There’s usually a member of the gallery staff on the judging panel.
It is always good to
have a range of sizes, including larger scale works. The larger works here certainly had impact. The only thing was - I realise I'm biased here as someone who tends to work on a relatively small scale - the bigger works perhaps tended to dominate, perhaps overshadowing at least some of the smaller ones. Even in a gallery as good as this one, some spots are better than others
when it comes to grabbing visitors' attention: generally, the nearer the front of the gallery the better. That said, I wouldn’t know what else to suggest all else being the same. I know, too, a good deal of care and
thought goes into hanging the paintings and assembling the 3D work on the
tables and plinths. It usually takes at least a full day, involving a team of
people. The overall results is always good.
The exhibition judges award several prizes, given out at the
preview even before the exhibition opens to the public. There’s a vote for the
Visitors’ Prize, too, where gallery goers can vote for their best painting /
sculpture, awarded after the exhibition when the votes are counted.

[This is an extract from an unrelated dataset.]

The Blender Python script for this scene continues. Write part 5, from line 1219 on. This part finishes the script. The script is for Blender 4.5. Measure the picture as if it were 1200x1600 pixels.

At an
exhibition with such high calibre and variety, I always find it hard to decide,
particularly for 3D. Among the works which stood out for me this year were:
Gone But Not Forgotten
– a large vertical oil painting on canvas by R. Alan Ryder, near the Foyer
Gallery Entrance, depicting the now dismantled Cargate water tower near
Aldershot. This won the James Hockey Award for Painting.
Jackie Rennie – View
from Caesar’s Camp, Jackie Rennie, acrylic on canvas, square format. I
liked how she emphasised the middle distance and what looked like purple irises
growing on the hillside in the foreground. The landscape diffused towards the
top of the painting, the skyline out of the frame.
Greenwich Phoenix
– one of John Bryce’s variations on his multi-block Cutty Sark linocut.
Highly commended for the Henry Hammond Award for Ceramics
was Urban Rural by Glyn Jones. This
was one of several earthenware spherical or cone shaped ceramics with patterns
depicting a bird’s eye views over the landscape, with built up areas,
waterways, networks of roads. Resemblances here to what we saw around Shoreham-by-Sea on Easter Monday.